Alive at the End of the World
The apocalypse that descends over Saeed Jones’s second collection, Alive at the End of the World, is local and personal. “The End of the World was a nightclub,” writes Jones, recalling the horror of Pulse, but in his scene “Drag queens with machetes and rhinestoned // machine guns” guard the door. In Jones’s intimate versions of doomsday, the end is “just another midday massacre / in America,” a self-involved father, a dress the speaker makes “out of the names I live to inflict // on myself.” It’s the daily cruelties of being Black and queer in America, where the sound of sirens leads the speaker to run a hand over his body, “surprised not to find bullet / wounds, burns, or history.” What saves him is the choice that people make each day, “to let the world kill // itself however it chooses,” and, in his case, to “moan / a future into my man’s mouth.”
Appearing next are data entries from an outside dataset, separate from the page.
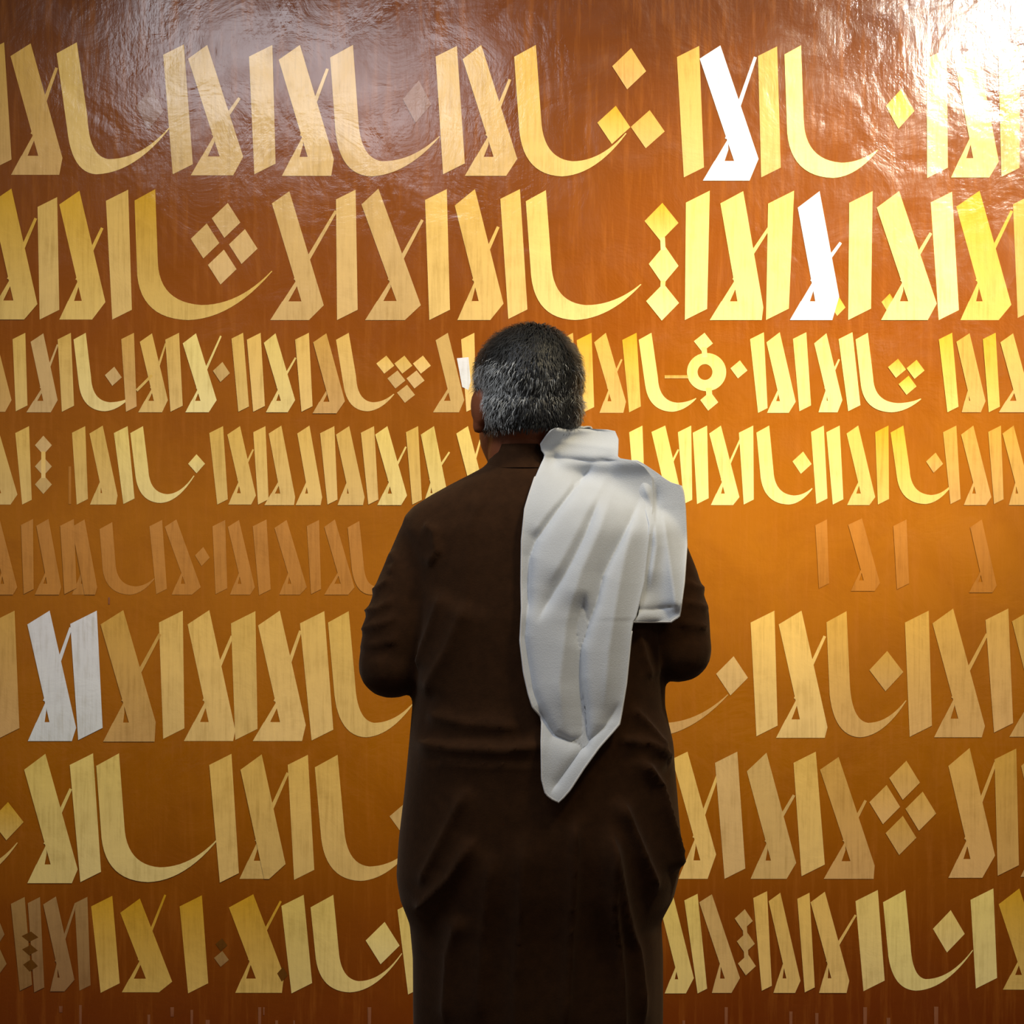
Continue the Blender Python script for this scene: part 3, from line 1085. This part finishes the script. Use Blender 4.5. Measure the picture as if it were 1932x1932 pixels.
# standing collar
bm = bmesh.new()
outer, inner = [], []
for py, L, Rr, d in ((884, 913, 1058, .073), (872, 920, 1048, .067), (855, 926, 1044, .064), (840, 929, 1042, .063)):
    a, b = mp(L, py), mp(Rr, py)
    outer.append(supring((a.x + b.x) / 2, YM - 0.002, a.z, (b.x - a.x) / 2, d, 48, 2.0))
    inner.append(supring((a.x + b.x) / 2, YM - 0.002, a.z, (b.x - a.x) / 2 - .0025, d - .0025, 48, 2.0))
ring_loft(bm, outer + inner[::-1], cap=False)
me = bpy.data.meshes.new('collar'); bm.to_mesh(me); bm.free()
link_mesh('collar', me, M_ROBE, robe, True)

# shoes
for s in (-1, 1):
    bm = bmesh.new()
    x = CX + s * 0.095
    rings = []
    for t, w, h in ((-.09, .012, .03), (-.085, .030, .06), (-.05, .038, .085), (0.0, .038, .075), (.06, .042, .06), (.12, .047, .048), (.17, .040, .036), (.195, .024, .026), (.202, .008, .016)):
        cx_ = x + s * 0.10 * max(0, t)
        rings.append([Vector((cx_ + w * math.cos(a), YM + t, max(0.002, h * .5 + h * .5 * math.sin(a) * (1.0 if math.sin(a) > 0 else 1.3)))) for a in [2 * math.pi * i / 20 for i in range(20)]])
    ring_loft(bm, rings)
    bmesh.ops.recalc_face_normals(bm, faces=bm.faces)
    me = bpy.data.meshes.new('shoe'); bm.to_mesh(me); bm.free()
    link_mesh('shoe', me, M_SHOE, man, True)

# ------------------------------------------------------------------ white shawl over his right shoulder
bmr = bmesh.new()
bmr.from_mesh(robe_me)
bmr.from_mesh(body_me)
bvh = BVHTree.FromBMesh(bmr)
bmr.free()


def robe_back(px, py):
    """y of the robe's back seen at a pixel, or None"""
    d = Vector(((px - 966) * K, 1, -(py - 966) * K)).normalized()
    h = bvh.ray_cast(Vector((0, 0, ZC)), d)
    return h[0].y if h[0] else None


def interp(tab, y):
    xs = [t[0] for t in tab]
    return float(np.interp(y, xs, [t[1] for t in tab]))


A_L = ((808, 1046), (812, 1038), (822, 1030), (838, 1019), (850, 1021), (858, 1027), (864, 1026), (872, 1022), (900, 1010), (930, 1000), (960, 991), (1020, 985), (1100, 984), (1150, 985), (1210, 982), (1270, 989),
       (1310, 998), (1335, 1006), (1350, 1020), (1362, 1023), (1400, 1022), (1470, 1023), (1498, 1030), (1507, 1042), (1513, 1052))
A_R = ((808, 1100), (810, 1140), (813, 1160), (830, 1167), (862, 1166), (866, 1172), (869, 1198), (880, 1216), (900, 1232), (960, 1232), (1100, 1216), (1165, 1200), (1172, 1195), (1200, 1190), (1290, 1181), (1345, 1172),
       (1366, 1168), (1376, 1160), (1410, 1130), (1450, 1101), (1490, 1075), (1513, 1055))
B_L = ((868, 1178), (900, 1196), (960, 1216), (990, 1224), (1060, 1216), (1160, 1204), (1173, 1196))
B_R = ((868, 1202), (876, 1216), (890, 1237), (904, 1256), (911, 1268), (915, 1284), (930, 1289), (960, 1292), (1030, 1295), (1100, 1290), (1166, 1281), (1173, 1266))

SHAWL_FOLDS = Creases([
    (((1125, 868), (1104, 897), (1082, 925), (1050, 965), (1012, 1018), (1000, 1050), (996, 1110), (1000, 1170)), -0.013, 18, 7),
    (((1085, 900), (1060, 938), (1030, 972), (1000, 1015)), 0.004, 10, 14),
    (((1135, 930), (1106, 1005), (1078, 1062), (1050, 1110), (1010, 1180)), -0.011, 18, 7),
    (((1165, 900), (1130, 1000), (1095, 1080), (1070, 1170), (1055, 1290), (1065, 1390)), 0.007, 26, 26),
    (((1210, 930), (1190, 985), (1155, 1050), (1138, 1085), (1125, 1140), (1106, 1190), (1098, 1230)), -0.013, 20, 7),
    (((1205, 930), (1180, 1040), (1165, 1120), (1148, 1230), (1138, 1360)), 0.007, 22, 22),
    (((1150, 890), (1110, 960), (1075, 1030), (1030, 1110)), 0.005, 20, 20),
    (((1104, 1110), (1097, 1180), (1096, 1280), (1103, 1340), (1108, 1430)), -0.016, 26, 7),
    (((1000, 1100), (990, 1200), (1006, 1300), (1032, 1370)), -0.007, 8, 7),
    (((1010, 1330), (1045, 1385), (1075, 1398), (1120, 1396)), -0.010, 14, 7),
    (((1172, 1320), (1140, 1372), (1100, 1410), (1060, 1465), (1035, 1500)), -0.007, 10, 7),
    (((1040, 830), (1080, 838), (1125, 842), (1175, 850)), 0.004, 10, 10),
    (((1020, 862), (1075, 866), (1120, 870), (1175, 868)), -0.007, 12, 7),
])
FLAP_FOLDS = Creases([
    (((1240, 900), (1235, 985), (1222, 1080), (1212, 1160)), -0.008, 14, 12),
    (((1250, 960), (1262, 1050), (1272, 1120), (1276, 1160)), 0.010, 18, 18),
    (((1210, 900), (1232, 960), (1238, 1030), (1225, 1120)), 0.008, 14, 14),
    (((1190, 1150), (1230, 1150), (1285, 1142)), -0.005, 8, 6),
])


def smooth2(a, it):
    for _ in range(it):
        p = np.pad(a, 1, mode='edge')
        a = (p[:-2, 1:-1] + p[2:, 1:-1] + p[1:-1, :-2] + p[1:-1, 2:] + 4 * a) / 8
    return a


def sheet(y0, y1, TL, TR, nr, nc, gap, folds, default):
    ys = np.linspace(y0, y1, nr)
    px = np.zeros((nr, nc)); py = np.zeros((nr, nc)); dp = np.full((nr, nc), np.nan)
    for r, y in enumerate(ys):
        l, rr = interp(TL, y), interp(TR, y)
        for c in range(nc):
            px[r, c] = l + (rr - l) * c / (nc - 1)
            py[r, c] = y
            h = robe_back(px[r, c], y)
            if h is not None and h < YM + 0.02:
                dp[r, c] = h
    # rows that lie above the shoulder take the depth of the shoulder line
    base = np.where(np.isnan(dp), default(px, py), dp)
    sm = smooth2(base, 60)
    sm = np.minimum(sm, base)
    sm = smooth2(sm, 40) - gap
    rel = folds(np.stack([px.ravel(), py.ravel()], 1)).reshape(nr, nc)
    return px, py, sm - 1.3 * smooth2(rel, 1)


V, F = [], []


def add_sheet(px, py, yy, flip=False):
    nr, nc = px.shape
    b0 = len(V)
    for r in range(nr):
        for c in range(nc):
            y = yy[r, c]
            V.append(((px[r, c] - 966) * K * y, y, ZC - (py[r, c] - 966) * K * y))
    for r in range(nr - 1):
        for c in range(nc - 1):
            i = b0 + r * nc + c
            F.append((i, i + nc, i + nc + 1, i + 1))
    return b0


dA = lambda px, py: np.where(py < 880, 2.545 + 0.05 * np.clip((870 - py) / 60, 0, 1), 2.56)
pxA, pyA, yA = sheet(808, 1513, A_L, A_R, 236, 76, 0.019, SHAWL_FOLDS, dA)
bA = add_sheet(pxA, pyA, yA)
dB = lambda px, py: np.full_like(px, 2.57)
pxB, pyB, yB = sheet(868, 1173, B_L, B_R, 110, 40, 0.027, FLAP_FOLDS, dB)
bB = add_sheet(pxB, pyB, yB)
# over the shoulder and down the chest: continue the upper edge forwards
top = [Vector(V[bA + c]) for c in range(76)]
prev = [bA + c for c in range(76)]
for j in range(1, 46):
    t = j / 45
    row = []
    for c in range(76):
        p = top[c]
        u = c / 75
        x = p.x + (0.08 * u + 0.02) * t + (u - .5) * 0.10 * t
        z = p.z + 0.003 * math.sin(min(1, t * 6) * math.pi) - 0.34 * max(0, t - 0.10)
        h = bvh.ray_cast(Vector((x, YM + 0.6, z)), Vector((0, -1, 0)))
        yf = (h[0].y if h[0] and h[0].y > YM - 0.02 else YM + 0.02) + 0.012
        y = p.y + (yf - p.y) * min(1, t * 4.5) + 0.006 * math.sin(c * .5 + 2 * t)
        row.append(len(V))
        V.append((x, y, z))
    for c in range(75):
        F.append((prev[c + 1], row[c + 1], row[c], prev[c]))
    prev = row
# the cloth lies on the robe and the neck, never inside them
trees = [BVHTree.FromPolygons([v.co for v in m_.vertices], [p.vertices for p in m_.polygons]) for m_ in (robe_me, body_me)]
for _ in range(2):
    for i, v in enumerate(V):
        p = Vector(v)
        for t_ in trees:
            l, n, _i, d = t_.find_nearest(p)
            if d < 0.08 and (p - l).dot(n) < 0.003:
                p = l + n * 0.0045
        V[i] = tuple(p)
me = bpy.data.meshes.new('shawl')
me.from_pydata(V, [], F)
me.update()
shawl = link_mesh('shawl', me, M_SHAWL, None, True)
shawl['label'] = 'white cloth shawl draped over the right shoulder of the man'
shawl['category'] = 'shawl'
sol = shawl.modifiers.new('thickness', 'SOLIDIFY')
sol.thickness = 0.0030
sol.offset = 0.0


def edge_tube(name, pts, r):
    bm = bmesh.new()
    tube(bm, pts, [r] * len(pts), 8)
    me = bpy.data.meshes.new(name)
    bm.to_mesh(me)
    bm.free()
    return link_mesh(name, me, M_HEM, shawl, True)


# stitched hems along the edges that show them
vA = lambda r, c: Vector(V[bA + r * 76 + c])
vB = lambda r, c: Vector(V[bB + r * 40 + c])
edge_tube('hem', [vA(r, 75) for r in range(128, 234, 2)] + [vA(235, 40)] + [vA(r, 0) for r in range(233, 30, -2)], 0.0019)
edge_tube('hem', [vB(r, 39) for r in range(18, 108, 3)] + [vB(109, c) for c in range(39, -1, -3)], 0.0019)
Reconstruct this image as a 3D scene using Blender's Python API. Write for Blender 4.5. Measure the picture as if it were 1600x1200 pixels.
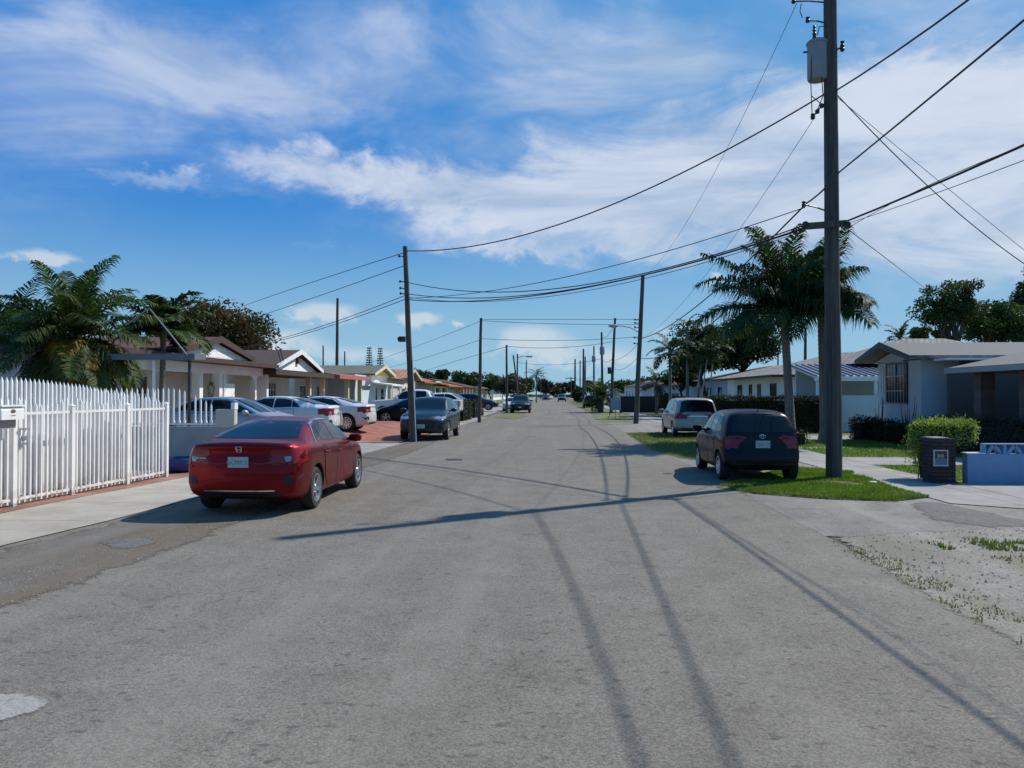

The beauty of Jones’s poems lies in the way they approach death through the pleasures of being alive, deploying a redemptive levity or an acerbic conviviality to lend shape to catastrophe. In “The Dead Dozens,” a poem mourning his late mother, the punchlines drive home the grimness of mortality and racism:
Your grief is so heavy,
when we lowered the coffin,
all the pallbearers fell in too.Your grief is so heavy,
when you cried your last good-bye, the end
of the world said “nigga, get off me!”
Jones hoists the pall of death until he exposes a “man in pain, / naked in the middle of the street,” or the author who, after a too-probing question by a white man at a reading (“Do you think you need your pain in order to write?”), encounters his own doppelgänger, who may be “a white policeman’s description of me”—or just the pain he needs to write. Passionate and entertaining, Jones’s book etches with fire the “alive” in its title, “burning through what little love / we have left.”